◆ WORK INSTRUCTIONS: Extract the data exactly, missing nothing.

[Start of DATA SEGMENT]

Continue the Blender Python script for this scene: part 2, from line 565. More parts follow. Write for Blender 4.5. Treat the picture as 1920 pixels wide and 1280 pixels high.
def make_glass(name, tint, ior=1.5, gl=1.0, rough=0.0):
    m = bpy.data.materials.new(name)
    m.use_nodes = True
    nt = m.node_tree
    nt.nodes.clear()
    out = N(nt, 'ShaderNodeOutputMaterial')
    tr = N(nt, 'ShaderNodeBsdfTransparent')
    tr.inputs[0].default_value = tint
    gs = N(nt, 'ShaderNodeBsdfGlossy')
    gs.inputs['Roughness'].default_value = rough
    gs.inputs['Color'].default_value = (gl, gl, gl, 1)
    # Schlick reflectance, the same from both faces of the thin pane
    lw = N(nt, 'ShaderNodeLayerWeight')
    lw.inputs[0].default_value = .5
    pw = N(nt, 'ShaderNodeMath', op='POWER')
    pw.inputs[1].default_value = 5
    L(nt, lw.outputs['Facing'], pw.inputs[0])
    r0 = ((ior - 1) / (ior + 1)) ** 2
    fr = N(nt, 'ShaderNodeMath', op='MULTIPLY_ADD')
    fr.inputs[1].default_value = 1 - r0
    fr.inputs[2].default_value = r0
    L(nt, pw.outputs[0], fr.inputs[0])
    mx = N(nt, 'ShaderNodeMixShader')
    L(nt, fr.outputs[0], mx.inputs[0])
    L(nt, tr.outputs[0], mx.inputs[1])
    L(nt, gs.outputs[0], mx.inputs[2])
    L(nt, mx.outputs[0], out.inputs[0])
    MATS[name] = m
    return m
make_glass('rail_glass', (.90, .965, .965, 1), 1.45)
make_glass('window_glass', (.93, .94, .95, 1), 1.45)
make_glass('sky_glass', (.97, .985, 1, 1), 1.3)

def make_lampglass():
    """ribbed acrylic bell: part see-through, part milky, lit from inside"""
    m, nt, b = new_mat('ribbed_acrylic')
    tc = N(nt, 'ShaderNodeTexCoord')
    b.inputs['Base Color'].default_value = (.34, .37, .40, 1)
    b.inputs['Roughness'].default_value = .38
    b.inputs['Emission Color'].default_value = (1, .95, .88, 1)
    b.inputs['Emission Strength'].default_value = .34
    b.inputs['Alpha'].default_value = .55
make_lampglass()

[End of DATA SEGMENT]

◆ TASK RESULT:
Continue the Blender Python script for this scene: part 2, from line 565. More parts follow. Write for Blender 4.5. Treat the picture as 1920 pixels wide and 1280 pixels high.
def make_glass(name, tint, ior=1.5, gl=1.0, rough=0.0):
    m = bpy.data.materials.new(name)
    m.use_nodes = True
    nt = m.node_tree
    nt.nodes.clear()
    out = N(nt, 'ShaderNodeOutputMaterial')
    tr = N(nt, 'ShaderNodeBsdfTransparent')
    tr.inputs[0].default_value = tint
    gs = N(nt, 'ShaderNodeBsdfGlossy')
    gs.inputs['Roughness'].default_value = rough
    gs.inputs['Color'].default_value = (gl, gl, gl, 1)
    # Schlick reflectance, the same from both faces of the thin pane
    lw = N(nt, 'ShaderNodeLayerWeight')
    lw.inputs[0].default_value = .5
    pw = N(nt, 'ShaderNodeMath', op='POWER')
    pw.inputs[1].default_value = 5
    L(nt, lw.outputs['Facing'], pw.inputs[0])
    r0 = ((ior - 1) / (ior + 1)) ** 2
    fr = N(nt, 'ShaderNodeMath', op='MULTIPLY_ADD')
    fr.inputs[1].default_value = 1 - r0
    fr.inputs[2].default_value = r0
    L(nt, pw.outputs[0], fr.inputs[0])
    mx = N(nt, 'ShaderNodeMixShader')
    L(nt, fr.outputs[0], mx.inputs[0])
    L(nt, tr.outputs[0], mx.inputs[1])
    L(nt, gs.outputs[0], mx.inputs[2])
    L(nt, mx.outputs[0], out.inputs[0])
    MATS[name] = m
    return m
make_glass('rail_glass', (.90, .965, .965, 1), 1.45)
make_glass('window_glass', (.93, .94, .95, 1), 1.45)
make_glass('sky_glass', (.97, .985, 1, 1), 1.3)

def make_lampglass():
    """ribbed acrylic bell: part see-through, part milky, lit from inside"""
    m, nt, b = new_mat('ribbed_acrylic')
    tc = N(nt, 'ShaderNodeTexCoord')
    b.inputs['Base Color'].default_value = (.34, .37, .40, 1)
    b.inputs['Roughness'].default_value = .38
    b.inputs['Emission Color'].default_value = (1, .95, .88, 1)
    b.inputs['Emission Strength'].default_value = .34
    b.inputs['Alpha'].default_value = .55
make_lampglass()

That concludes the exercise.